Residents plan rally to keep parking in Parkville

Protest planned to oppose lot sale by Revenue Authority

March 31, 2011|By Arthur Hirsch, The Baltimore Sun

Parkville-area residents plan to hoist picket signs, unfurl a banner and take to the street once again Friday evening to save a parking lot on Harford Road they say is essential to the survival of their community's main street.

For the second time in 12 months, the area community association and business organization are calling for a rally at the Lavender Avenue parking lot in hopes of persuading the Baltimore County Revenue Authority not to sell the lot and to keep its 56 metered and two handicapped parking spaces available to the public.

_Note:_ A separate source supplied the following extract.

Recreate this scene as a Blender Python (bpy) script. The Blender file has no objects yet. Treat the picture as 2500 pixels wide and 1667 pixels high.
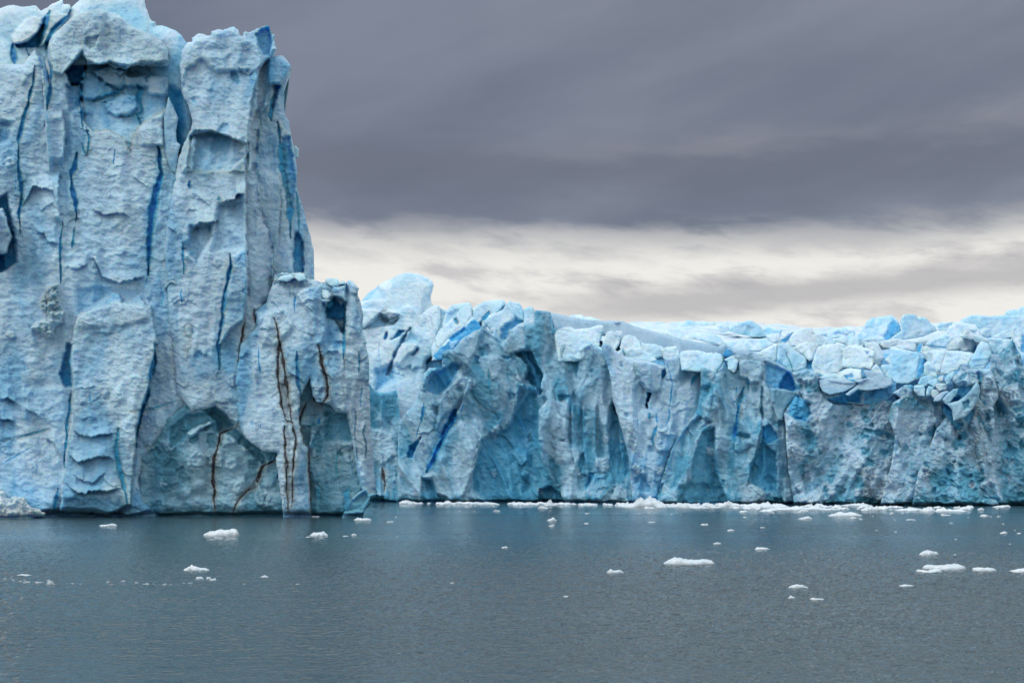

"We're very frustrated," said Ruth Baisden, president of the Greater Parkville Community Council, which is co-sponsoring the rally. "We want our community's desires and voices to be heard."

"This is the main street of Parkville," said Ed Pinder, who chairs the Lavender Avenue lot committee for the Parkville/Carney Business and Professional Association. "You're talking about the parking lot across from a very stressed area" with 11 empty storefronts. Any hope of filling those spaces will hinge on parking, Pinder said.

"It's really going to make or break if we're going to attract new businesses," Baisden said.

Baisden and Pinder said they expect 40 to 50 people to show up for a protest between 5 p.m. and 8 p.m. being billed as the "Park-In for Parkville II." As they did for the rally April 22 last year, the organizations will be handing out handmade picket signs emblazoned with messages such as "Save Our Shops," and "Passionate for Parking Here," and displaying a banner: "Save Parkville's Parking."

The two activists wondered why the Revenue Authority would consider selling the lot now, when it was only two years ago that the area completed a years-long state-county project to improve the streets, including rebuilding the entrance of and landscaping the Lavender lot. The point of that $9 million effort was to make the area more attractive for business and shoppers, they said.

The Revenue Authority, which owns the lot, has made no decision about selling it, but last year asked for bids and received three responses, which have not been made public. The subject of the Lavender Avenue lot was on the agenda for the authority's regular meeting Thursday, but that meeting was postponed for lack of a quorum and rescheduled for April 28.

County Councilwoman Cathy Bevins, who represents the Parkville area, said Thursday that she opposes selling the lot. This week, she wrote to Revenue Authority Chairman Donald P. Hutchinson emphasizing the "important role that the Lavender Lot serves in sustaining the local business establishments along Harford Road and the Greater Parkville community as a whole."

Hutchinson — whose agency runs parking garages and public golf courses, operating independently of county government — did not return phone calls seeking comment for this article. The authority's chief executive, William L. Cook II, was out of the office and was said to be unavailable Thursday.

Cook was quoted in an article in the Northeast Booster newspaper last spring calling the Lavender lot "grossly underperforming." A Baltimore Sun article last year quoted Cook saying the lot made less than $900 in 2009 and $14,000 over the previous five years. Cook said one prospective buyer offered $325,000.

The lot — where parking costs 50 cents per hour between 8 a.m. and 9 p.m. — brought in $5,000 in gross receipts in 2010, said Wayne Mixdorf, the authority's parking director.

That's 5 percent of the sum brought in by a comparably sized lot at Allegheny and Washington avenues in the much busier area of Towson, the county seat, where the parking rate is a dollar per hour, Mixdorf said.

The Lavender lot was nearly even or better in revenue in 2010 than lots in Essex and Arbutus, which also charge 50 cents an hour. A 31-space lot off Selma Avenue in Arbutus brought in less than $500 in 2010, and another with 48 spaces raised about $5,000 in meter fees and leases, Mixdorf said. Two lots in Essex with 72 spaces combined brought in about $10,000.